The oral evidence given to HASC by the relevant officials on 3 September 2020 reveals that those asylum seekers who have been caught crossing the Channel recently have overwhelmingly been sent to other EU countries under the Dublin Regulation; they indicated that no similar return arrangements exist at present with other states. The compatibility of the Dublin regulation with international refugee law and international human rights law is a longstanding concern, and indeed ‘Dublin returns’ to certain EU member states have been previously halted by both the European Court of Human Rights and the European Court of Justice on the ground that they would breach the ECHR and EU law, respectively. As the call for evidence notes, the Dublin regulations contain certain exceptions, most notably in respect of family reunion: it is incumbent on UK authorities to inform asylum applicants, including those crossing the channel, of the existence of such exceptions. It is also important to note that, while the Regulation permits the UK – within a time limit – to request a Dublin transfer, it does not require it to do so: given that, according to the oral evidence referenced above, only 6-7% of asylum applicants in the EU submitted their applications in the UK, it would be morally right for the UK to consider carefully the need for such requests.
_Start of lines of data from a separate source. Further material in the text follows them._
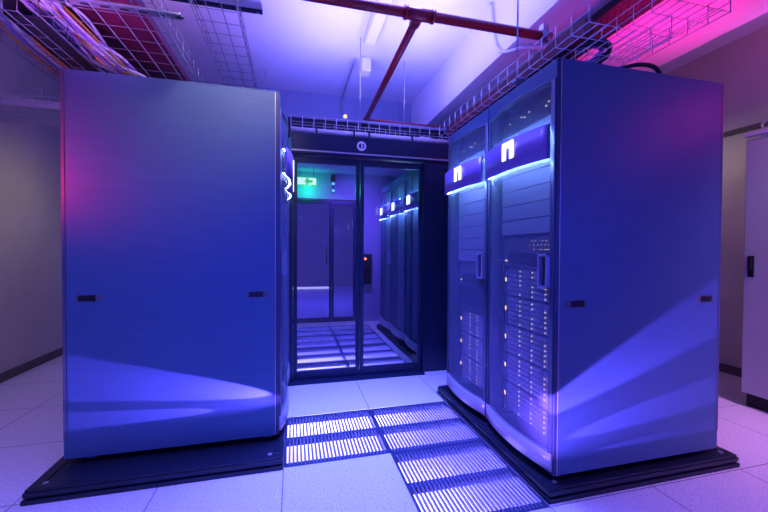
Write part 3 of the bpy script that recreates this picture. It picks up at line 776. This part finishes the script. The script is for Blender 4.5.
# low grazing lamps in the aisle that rake across the two side panels
RAKE = (.28, .115, 1.0)
for el, hw, p in [(23.4, 5.3, 640), (9.4, 3.0, 400), (2.6, .9, 260)]:
    d = 1.5
    o = spot('rake_right', (.58, 1.16, .15), (.58 + d, 1.46, .15 + d * math.tan(math.radians(el))), p, RAKE, hw * 2, .5, 0)
    o.scale = (4.2 if hw > 2 else 9, 1, 1)
o = spot('rake_right', (.58, 1.16, .15), (2.08, 1.46, .15 + 1.5 * math.tan(math.radians(13))), 330, RAKE, 26, 1.0, 0); o.scale = (3, 1, 1)
o = spot('rake_left', (.25, 1.90, .26), (-.95, 2.18, .26 + 1.2 * math.tan(math.radians(6))), 170, RAKE, 18, 1.0, 0); o.scale = (4, 1, 1)
for el, hw, p in [(10.5, 5.2, 400), (1.2, 2.0, 400)]:
    d = 1.2
    o = spot('rake_left', (.25, 1.90, .26), (.25 - d, 2.18, .26 + d * math.tan(math.radians(el))), p, RAKE, hw * 2, .3, 0)
    o.scale = (5, 1, 1)

w = bpy.data.worlds.new('world'); sc.world = w; w.use_nodes = True
w.node_tree.nodes['Background'].inputs['Color'].default_value = (.03, .025, .10, 1)
w.node_tree.nodes['Background'].inputs['Strength'].default_value = .3

# ------------------------------------------------------------------ camera
f, yaw, pitch, roll, hgt = 359.57532, 0.24744, -0.01543, 0.00454, 1.17817
cd = bpy.data.cameras.new('camera'); cam = bpy.data.objects.new('camera', cd); COL.objects.link(cam)
cd.sensor_width = 36; cd.lens = f / 768 * 36; cd.clip_start = .02
cy_, sy_, cp_, sp_ = math.cos(yaw), math.sin(yaw), math.cos(pitch), math.sin(pitch)
fw = Vector((sy_ * cp_, cy_ * cp_, sp_)); rt = Vector((cy_, -sy_, 0)); up = rt.cross(fw)
r2 = rt * math.cos(roll) + up * math.sin(roll); u2 = up * math.cos(roll) - rt * math.sin(roll)
cam.matrix_world = Matrix(((r2.x, u2.x, -fw.x, 0), (r2.y, u2.y, -fw.y, 0), (r2.z, u2.z, -fw.z, hgt), (0, 0, 0, 1)))
sc.camera = cam
sc.view_settings.view_transform = 'Standard'
sc.view_settings.look = 'None'
sc.view_settings.exposure = 0
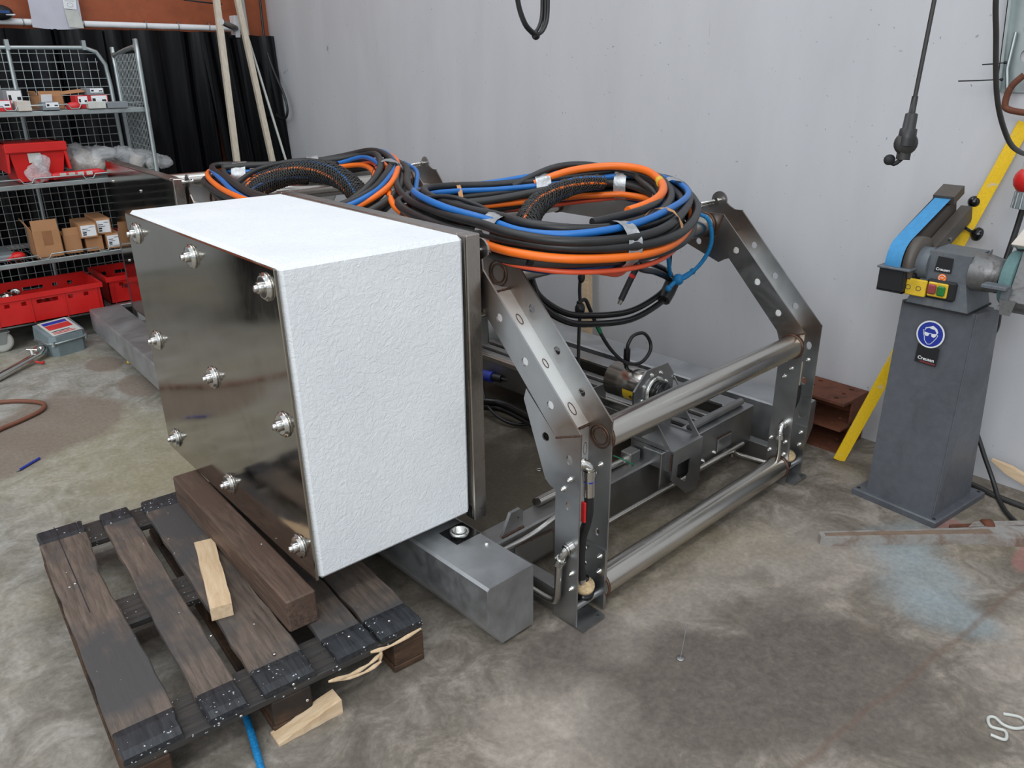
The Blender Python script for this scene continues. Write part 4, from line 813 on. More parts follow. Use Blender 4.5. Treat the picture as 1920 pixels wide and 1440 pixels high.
# ------------------------------------------------------------------ combined belt sander and wheel grinder on the pedestal
gr = root('bench_grinder', 'grey belt-and-wheel grinder with a blue sanding belt mounted on the pedestal', 'grinder', (2.96, 1.0, .80))
f0 = [(2.862, 1.125, .805), (2.862, .915, .805), (3.06, .915, .805), (3.06, 1.125, .805)]; f1 = [(2.866, 1.09, .90), (2.866, .94, .90), (3.05, .94, .90), (3.05, 1.09, .90)]; f2 = [(2.862, 1.073, 1.0), (2.862, .938, .997), (3.02, .938, .997), (3.02, 1.073, 1.0)]
MB().hexa([p for p in f0] + [p for p in f1]).hexa(f1 + f2).build('motor_box', M['machine'], gr)
MB().box((2.858, .91, .80), (3.065, 1.13, .806)).build('gasket', M['ink'], gr)
MB().plate([(.0, .0), (.16, 0), (.16, .045), (.02, .002)], 0, .004, axM((2.87, .936, .955), (1, 0, 0), (0, 0, 1), (0, -1, 0))).build('side_lip', M['machine'], gr)
AX = (2.896, 0, .945)
MB().cyl((2.90, 1.07, .945), (2.90, 1.145, .945), .058, 26).lathe([(.07, 0), (.078, .012), (.078, .02), (.06, .026)], 26, dirM((2.90, 1.118, .945), (0, 1, 0))).build('motor_neck', M['machine'], gr)
MB().tube([(2.92, .94, .94), (2.92, .90, .94), (2.92, .865, .937), (2.92, .85, .935)], .06, 26, rad=[.066, .064, .058, .05]).build('motor_bell', M['guard'], gr)
# belt arm
dx, dz = math.cos(math.radians(22.7)), math.sin(math.radians(22.7)); rW = .088; yb0, yb1 = 1.142, 1.198
def armp(s, h): return (AX[0] + s * dx - h * dz, AX[2] + s * dz + h * dx)
loop = [armp(.32, rW * .92), armp(0, rW)]
a0 = math.degrees(math.atan2(dx, -dz))
loop += [(AX[0] + rW * math.cos(math.radians(a0 + t_)), AX[2] + rW * math.sin(math.radians(a0 + t_))) for t_ in range(10, 175, 12)] + [armp(0.02, -rW), armp(.30, -.02)]
pv = [(x, y, z) for y in (yb0, yb1) for x, z in loop]; n = len(loop)
MB().add(pv, [(i, i + 1, n + i + 1, n + i) for i in range(n - 1)], True).build('sanding_belt', M['belt'], gr)
MB().lathe([(.0001, 0), (rW - .003, 0), (rW - .003, yb1 - yb0 - .004), (.0001, yb1 - yb0 - .004)], 30, dirM((AX[0], yb0 + .002, AX[2]), (0, 1, 0))).build('contact_wheel', M['ink'], gr)
def armbox(s0, s1, h0, h1, y0, y1):
    q = [armp(s0, h0), armp(s1, h0), armp(s1, h1), armp(s0, h1)]
    return MB().hexa([(q[0][0], y0, q[0][1]), (q[1][0], y0, q[1][1]), (q[1][0], y1, q[1][1]), (q[0][0], y1, q[0][1])] + [(q[3][0], y0, q[3][1]), (q[2][0], y0, q[2][1]), (q[2][0], y1, q[2][1]), (q[3][0], y1, q[3][1])])
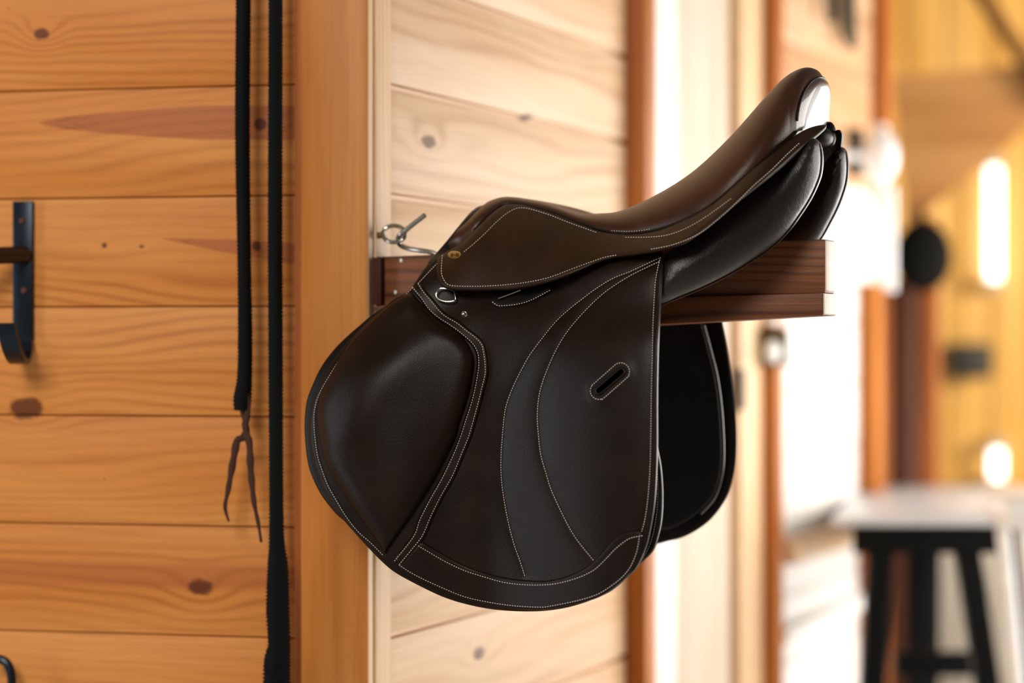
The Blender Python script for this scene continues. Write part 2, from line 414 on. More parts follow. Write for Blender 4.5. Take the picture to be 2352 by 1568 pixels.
# knee block
crest = resample(cr([(1010,735),(960,760),(900,820),(840,900),(800,980)], 5), 8)
kb = pad('knee_block', list(KBR)+list(KBL), LEA, SAD, layer=.004, t=.012, r=34, back=.006, hf=HF, grid=9,
         extra=lambda A, D: .006*np.exp(-(seg_dist(A, crest, False)/55)**2)+.004*(1-np.exp(-D/70)), ring=(1.2, 3, 6, 11, 18, 26, 36))
stitches('stitching', [RIM], fl, .0042, HF, r=.0005)
def offset(P, d):
    P = np.array(P, float); t = np.gradient(P, axis=0); t /= np.linalg.norm(t, axis=1)[:, None]
    return P+np.stack([-t[:, 1], t[:, 0]], 1)*d
kr = offset(KNR, -7); kl = offset(KNL, 5)
ks = pad('knee_strap', np.vstack([resample(cr(kr, 5), 8), resample(cr(kl, 5), 8)[::-1]]), LEA, SAD, layer=.003, t=.0035, r=5, back=.003, hf=HF, smoothed=True, grid=9)
stitches('stitching', [KNR, KNL], ks, .0068, HF)
lo = [(912,1302),(950,1327),(1008,1354),(1065,1377),(1124,1391),(1182,1399),(1240,1401),(1268,1398),(1328,1386),(1374,1372),(1410,1350),(1438,1326),(1457,1300),(1470,1274),(1478,1240)]
bp = pad('hem_band', np.vstack([resample(cr(BTU, 5), 8), resample(cr(lo, 5), 8)[::-1]]), LEA, SAD, layer=.0025, t=.003, r=5, back=.002, hf=HF, smoothed=True, grid=10)
stitches('stitching', [BSU, BSL], bp, .0058, HF)
stitches('stitching', [SA, SB, SR, (np.vstack([SLR, SLR[:1]]), .0046)], fl, .0022, HF)
ed = pad('slot_edge', capsule((1375,897), (1427,853), 11), LEA_K, fl, layer=.003, t=.0022, r=3, back=.001, hf=HF, smoothed=True, holes=[SLOT], grid=5, step=4, ring=(1.2, 3))
stitches('stitching', [[(961,650),(980,630),(1000,609),(1012,598)]], fl, .004, HF)

# near skirt (jockey)
JK = [(1026,578),(1014,585),(1005,593),(1003,624),(1008,647),(1021,660),(1041,666),(1082,668),(1133,667),(1184,664),(1235,655),(1286,641),(1337,620),(1375,603),(1414,592),(1452,587),(1503,579),
      (1548,567),(1582,554),(1645,504),(1687,470),(1729,437),(1792,386),(1834,348),(1876,313),(1896,294),(1892,286),(1855,295),(1813,320),(1771,354),(1729,387),(1687,425),(1645,462),(1603,488),(1560,509),
      (1518,526),(1476,535),(1434,537),(1388,532),(1350,519),(1312,504),(1273,489),(1235,477),(1197,468),(1164,468),(1146,476),(1123,494),(1095,522),(1069,548),(1044,566)]
hj = lambda u, z: H(u, z)
jk = pad('skirt', JK, LEA_J, SAD, layer=.012, t=.006, r=7, back=.004, hf=hj, grid=9)
J1 = [(1067,577),(1090,558),(1115,535),(1141,509),(1164,490),(1182,480),(1199,477),(1222,481),(1261,493),(1299,508),(1337,522),(1368,533)]
J2 = [(1016,587),(1014,624),(1020,643),(1031,654),(1057,657),(1108,657),(1159,654),(1210,648),(1261,637),(1312,618),(1350,604),(1388,591),(1414,586)]
J3 = [(1438,545),(1497,544),(1539,538),(1582,521),(1624,496),(1678,457)]
J4 = [(1497,572),(1548,561),(1603,538),(1653,500),(1695,462),(1729,428),(1771,391),(1805,357),(1834,330)]
stitches('stitching', [J1, J2, J3, J4], jk, .0184, hj)
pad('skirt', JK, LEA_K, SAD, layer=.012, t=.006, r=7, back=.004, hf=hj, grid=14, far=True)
# seat
KEY = [((1120,475),(1030,574)),((1125,466),(1088,529)),((1145,457),(1135,484)),((1184,453),(1175,467)),((1261,466),(1255,483)),((1337,490),(1330,511)),((1388,491),(1388,530)),
       ((1439,484),(1445,536)),((1518,449),(1530,521)),((1603,395),(1625,476)),((1687,315),(1718,398)),((1771,218),(1782,344)),((1813,176),(1806,324)),((1850,157),(1820,311)),((1875,160),(1826,305)),((1889,179),(1829,302))]
T_ = cr([k[0] for k in KEY], 8); B_ = cr([k[1] for k in KEY], 8)
NS = len(T_); NT_ = 24; ring_rows = []
bt = onto(B_, .011, H)
for i in range(NS):
    uT, zT = loc(T_[i][0], T_[i][1], 0); uB, vB, zB = bt[i]; row = []
    for j in range(NT_+1):
        th = math.pi/2*j/NT_; s_, c_ = math.sin(th), math.cos(th)
        fr = max(0, 1-i/20.)*.85
        ku = s_**1.6*(1-fr)+(j/NT_)*fr; kz = c_**.85*(1-fr)+(1-j/NT_)*fr
        row.append((uT+(uB-uT)*ku, vB*s_**.95, zB+(zT-zB)*kz))
    ring_rows.append(row)
def both_sides(rows):      # rows of near half (centre->near edge) -> full width rows
    return [[(u, -v, z) for (u, v, z) in r[::-1]]+r[1:] for r in rows]
full = both_sides(ring_rows); nn_ = len(full[0]); V = [p for r in full for p in r]; Fc = []
for i in range(NS-1):
    for j in range(nn_-1): Fc.append((i*nn_+j, i*nn_+j+1, (i+1)*nn_+j+1, (i+1)*nn_+j))
b0 = len(V)                       # underside
for r in full:
    for j in range(nn_): 
        k = j/(nn_-1); e0, e1 = r[0], r[-1]
        V.append((e0[0], e0[1]+(e1[1]-e0[1])*k, min(e0[2], e1[2])-.004-.0))
for i in range(NS-1):
    for j in range(nn_-1): Fc.append((b0+i*nn_+j+1, b0+i*nn_+j, b0+(i+1)*nn_+j, b0+(i+1)*nn_+j+1))
    for e in (0, nn_-1): Fc.append((i*nn_+e, (i+1)*nn_+e, b0+(i+1)*nn_+e, b0+i*nn_+e))
for i in (0, NS-1):
    for j in range(nn_-1): Fc.append((i*nn_+j, i*nn_+j+1, b0+i*nn_+j+1, b0+i*nn_+j))
seat = mesh_obj('seat', V, Fc, LEA_S, SAD, smooth=True, angle=50)
SS = [(1405,533),(1455,534),(1497,528),(1539,514),(1582,491),(1624,471),(1653,453)]
stitches('stitching', [[(x, y-3) for x, y in SS]], seat, .0125, H, r=.0005)
# welt cord along the seam, both sides
for sd_ in (1, -1):
    mb = MB(); mb.tube([(u, v*sd_, z) for u, v, z in onto(B_[8:], .0135, H)], .0016, 8); mb.build('welt', LEA_K, SAD)
# cantle back
last = ring_rows[-1]
RP = cr([(1889,179),(1900,189),(1902,206),(1899,226),(1894,252),(1889,278),(1886,296)], 4)
RP = RP[np.round(np.linspace(0, len(RP)-1, NT_+1)).astype(int)]
rows = []
for j in range(NT_+1):
    uR, zR = loc(RP[j][0], RP[j][1], .004); uS, vS, zS = last[j]
    rows.append([(uS+(uR-uS)*math.sqrt(max(0, 1-q*q)), -vS*q, zS+(zR-zS)*(1-q*q)) for q in np.linspace(-1, 1, 17)])
V = [p for r in rows for p in r]
Fc = [(i*17+j, i*17+j+1, (i+1)*17+j+1, (i+1)*17+j) for i in range(NT_) for j in range(16)]
n0 = len(V); Fc += [tuple(range(NT_*17, NT_*17+17))]
cb = mesh_obj('cantle_back', V, Fc, leather('glossy_cantle_leather', (.05, .02, .009), .34, coat=.6, spec=.9), SAD, smooth=True, angle=60)
mb = MB(); mb.tube([(u+.0008, v, z) for u, v, z in full[-1][2:-2]], .0013, 8); mb.build('piping', LEA_K, cb)
# front arch of the pommel (dark rolled strip)
PA = [(1113,470),(1095,476),(1077,491),(1051,522),(1026,553),(1000,583),(982,603),(992,616),(1012,604),(1031,578),(1069,533),(1092,503),(1107,486),(1118,472)]
pad('pommel_arch', PA, LEA_K, SAD, layer=.002, t=.009, r=11, back=.018, hf=H, grid=7)
pad('pommel_arch', PA, LEA_K, SAD, layer=.002, t=.009, r=11, back=.018, hf=H, grid=10, far=True, du=.01)
# panels
def HP(u, z): return .030+.095*np.clip((.60-u)/.20, 0, 1)**.8+0*z
PN = [(1512,610),(1535,578),(1600,530),(1690,455),(1790,375),(1850,325),(1876,320),(1885,353),(1883,395),(1872,428),(1855,462),(1830,500),(1805,534),(1771,567),(1721,601),(1670,631),(1611,660),(1560,681),(1518,698),(1500,690),(1498,650)]
for fr in (False, True):
    pn = pad('panel', PN, LEA_P, SAD, layer=0, t=.026, r=62, back=.03, hf=HP, grid=8, far=fr, both=True, ring=(1.2, 3, 6, 11, 18, 28, 40, 54))
    P = onto(resample(cr([(1880,330),(1886,353),(1884,395),(1873,428),(1856,462),(1831,500),(1806,534),(1772,568),(1722,602),(1671,632),(1612,661),(1561,682),(1519,699)], 6), 6), .0, HP)
    mb = MB(); mb.tube([(u, -v if fr else v, z) for u, v, z in P], .0016, 8); mb.build('piping', LEA_J, pn)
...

In any event, the Dublin regulation will cease to have effect in the UK on 31st December 2020 and seems unlikely to be replaced with a similar arrangement.

 

  1. Ending Channel crossings

The measures so far proposed to reduce the attractiveness of unorthodox modes of travel to the UK require confidence among asylum seekers that they will be fairly treated on arrival. They know they are risking their lives, as the deaths crossing the Mediterranean and in refrigerated lorries show, not to mention those who have frozen to death in the hold of an aircraft. This suggests that they have good reasons not only for seeking asylum but for seeking it in the UK. What is needed to allow them to come and claim here is a reduction in the hyperventilation surrounding the issue of asylum seekers, and here Government must take the lead. The total numbers seeking asylum in the UK are much lower than those seeking asylum in France or Germany, to take but our two nearest neighbours. In terms of efforts made to settle individuals in the UK, who by definition are refugees not asylum seekers, the UK has a not trivial positive record, but is still way behind other countries. The UK has an image of itself as a country with a proud history of saving the persecuted by offering sanctuary here. It can refer to its reception of those who suffered from the pogroms of Eastern Europe in the late 19th century as well as from the Kindertransport in the late 1930s. Pressurising asylum seekers to go elsewhere is a betrayal of that proud tradition. The Ugandan Asians are just one more recent group to benefit from this welcome to asylum seekers and may be followed by some Hong Kong residents who may decide to leave given the worrying recent developments. It is up to government to show that it processes asylum claims strictly according to whether the claimants meet the requirements of the 1951 UN Convention, and to show that those who wish to work here must apply under UK Immigration law, so that there can be no question of admitting economic migrants as asylum seekers. Ensuring this distinction is maintained and that asylum seekers are greeted with a culture of belief would go a long way to ensure that Britain’s reputation as a place of sanctuary is restored, and that we benefit, like France and Germany, from the new arrivals who have sought asylum here because they want to contribute to this country.